Divulgação / Activision Blizzard

Em entrevista ao The Wall Street Journal, os dois principais focos, foi enfatizado que o principal foco de Townsend no novo cargo é garantir ao máximo a privacidade dos dados da base de jogadores e monitorar e analisar as regulamentações de cada país sobre práticas de monetização como loot boxes, entre outras.

A intenção é evitar, por exemplo, que os jogos levem em consideração durante sua produção diversas questões que levariam os títulos a sofrerem sanções, recaírem sob classificações etárias mercadologicamente restritivas ou mesmo, retomando o exemplo das loot boxes, que possam ser enquadrados como jogos de azar, que passam por regulamentações e restrições mais intensas em diversos país.

Riccardo Savi / GETTY IMAGES NORTH AMERICA / Getty Images via AFP

O não menos polêmico CEO da Activision Blizzard, Robert Kotick, citado por nome em lista de associados a Jeffrey Epstein na investigação por tráfico sexual e pedofilia, se posicionou em favor de Townsend por ter sido uma “servidora publica altamente estimada”. Kotick ainda se referiu a mais nova chefe de compliance como uma “líder transformacional”.

A campanha de “Guerra ao Terror”, desastrosa no quesito relações publicas durante a administração Bush, tinha como um de seus principais rostos Frances Townsend, tendo sido atribuído a ela o nível de risco de ataques terroristas durante a campanha de reeleição de George Bush em 2004, baseada em evidências já há muito defasadas.

O então chefe do Departamento de Segurança Nacional, Tom Ridge alegou ter sido politicamente pressionado para tomar tal decisão.
Além dele, o chefe de um complexo prisional, Abu Gharaib, também afirmou ter sido pressionado a intensificar os processos de interrogatório após visita de Townsend ao complexo.

Divulgação / Activision Blizzard

Em meio a diversos escândalos e práticas abusivas dentro dos diversos segmentos da indústria de jogos, ter uma pessoa com o histórico, extenso conhecimento, e defensora aberta de práticas coercitivas, para dizer o mínimo, a frente da regulamentação não apenas das operações globais, mas também das políticas de condutas internas, ambientes de trabalho e regimes de contratação da Activision Blizzard seria um retrocesso se não já não estivesse alinhado a outros posicionamentos recentes da empresa. 

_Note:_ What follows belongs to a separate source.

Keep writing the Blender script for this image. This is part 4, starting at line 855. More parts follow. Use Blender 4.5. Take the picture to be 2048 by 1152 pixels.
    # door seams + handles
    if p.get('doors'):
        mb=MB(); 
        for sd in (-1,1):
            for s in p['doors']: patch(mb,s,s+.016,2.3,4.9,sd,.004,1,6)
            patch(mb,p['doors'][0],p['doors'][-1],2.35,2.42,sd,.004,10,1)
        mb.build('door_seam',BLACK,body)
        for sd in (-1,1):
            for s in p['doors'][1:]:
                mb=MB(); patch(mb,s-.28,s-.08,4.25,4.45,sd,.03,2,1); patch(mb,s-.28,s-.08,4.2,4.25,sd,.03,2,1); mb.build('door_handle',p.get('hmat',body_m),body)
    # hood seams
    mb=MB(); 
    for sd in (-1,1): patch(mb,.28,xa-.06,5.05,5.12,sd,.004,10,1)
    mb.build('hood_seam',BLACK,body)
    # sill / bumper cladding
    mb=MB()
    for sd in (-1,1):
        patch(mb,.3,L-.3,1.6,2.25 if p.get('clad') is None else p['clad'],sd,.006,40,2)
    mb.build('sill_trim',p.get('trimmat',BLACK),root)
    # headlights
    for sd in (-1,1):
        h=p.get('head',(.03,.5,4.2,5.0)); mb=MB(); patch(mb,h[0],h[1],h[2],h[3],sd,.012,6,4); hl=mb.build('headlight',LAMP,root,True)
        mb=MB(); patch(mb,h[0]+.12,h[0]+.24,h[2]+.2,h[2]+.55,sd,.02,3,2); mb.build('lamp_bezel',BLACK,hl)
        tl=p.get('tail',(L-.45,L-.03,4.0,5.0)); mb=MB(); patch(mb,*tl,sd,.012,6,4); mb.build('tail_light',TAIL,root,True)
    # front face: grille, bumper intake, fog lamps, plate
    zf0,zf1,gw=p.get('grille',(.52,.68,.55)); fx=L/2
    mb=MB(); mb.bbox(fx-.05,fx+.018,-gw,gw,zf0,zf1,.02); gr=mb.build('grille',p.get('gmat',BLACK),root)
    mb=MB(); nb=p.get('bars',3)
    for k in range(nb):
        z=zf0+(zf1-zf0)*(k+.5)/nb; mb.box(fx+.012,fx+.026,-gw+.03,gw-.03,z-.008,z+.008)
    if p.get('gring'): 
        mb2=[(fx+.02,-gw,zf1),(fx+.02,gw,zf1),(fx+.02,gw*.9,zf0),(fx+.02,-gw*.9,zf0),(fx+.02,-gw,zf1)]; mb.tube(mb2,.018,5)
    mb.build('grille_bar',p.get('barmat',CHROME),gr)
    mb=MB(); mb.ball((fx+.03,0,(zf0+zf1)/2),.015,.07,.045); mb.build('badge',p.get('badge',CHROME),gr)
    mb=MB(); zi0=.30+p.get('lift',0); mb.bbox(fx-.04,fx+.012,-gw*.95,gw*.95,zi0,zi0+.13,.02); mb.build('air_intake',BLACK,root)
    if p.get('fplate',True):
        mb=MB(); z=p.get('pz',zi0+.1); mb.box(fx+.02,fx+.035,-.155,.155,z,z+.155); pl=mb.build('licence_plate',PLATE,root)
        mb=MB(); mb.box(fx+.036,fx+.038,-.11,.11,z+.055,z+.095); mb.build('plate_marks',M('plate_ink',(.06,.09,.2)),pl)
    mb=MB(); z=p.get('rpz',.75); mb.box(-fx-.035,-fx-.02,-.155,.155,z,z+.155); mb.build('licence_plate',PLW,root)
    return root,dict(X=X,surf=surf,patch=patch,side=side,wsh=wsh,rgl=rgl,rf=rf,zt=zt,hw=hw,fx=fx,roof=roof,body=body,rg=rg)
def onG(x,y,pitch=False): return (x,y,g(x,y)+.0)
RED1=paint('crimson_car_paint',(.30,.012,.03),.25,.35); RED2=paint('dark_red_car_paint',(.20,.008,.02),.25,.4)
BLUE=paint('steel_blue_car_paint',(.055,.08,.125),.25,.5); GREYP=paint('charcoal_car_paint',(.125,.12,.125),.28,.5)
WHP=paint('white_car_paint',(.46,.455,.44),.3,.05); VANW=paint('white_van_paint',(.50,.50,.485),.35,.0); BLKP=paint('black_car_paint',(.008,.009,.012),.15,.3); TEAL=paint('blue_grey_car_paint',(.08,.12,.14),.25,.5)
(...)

Justamente por essa razão que a escolha, ainda que polêmica e preocupante, não é surpreendente, e enquanto diversas empresas do ramo dos games como Ubisoft e Electronic Arts estão, ao menos em teoria,  estão cada vez mais direcionando esforços para combater amplamente o estigma que a indústria carrega atualmente como um segmento de trabalho opressor, desumano, e palco para perpetuação de diversos preconceitos e agendas retrógradas e violentas, a Activision parece nem sequer reconhecer toda a problemática em torno de algumas de suas decisões executivas, indo na contramão da história da indústria que de maneira recorrente traz produções que criticam abertamente posicionamentos e agendas desse tipo.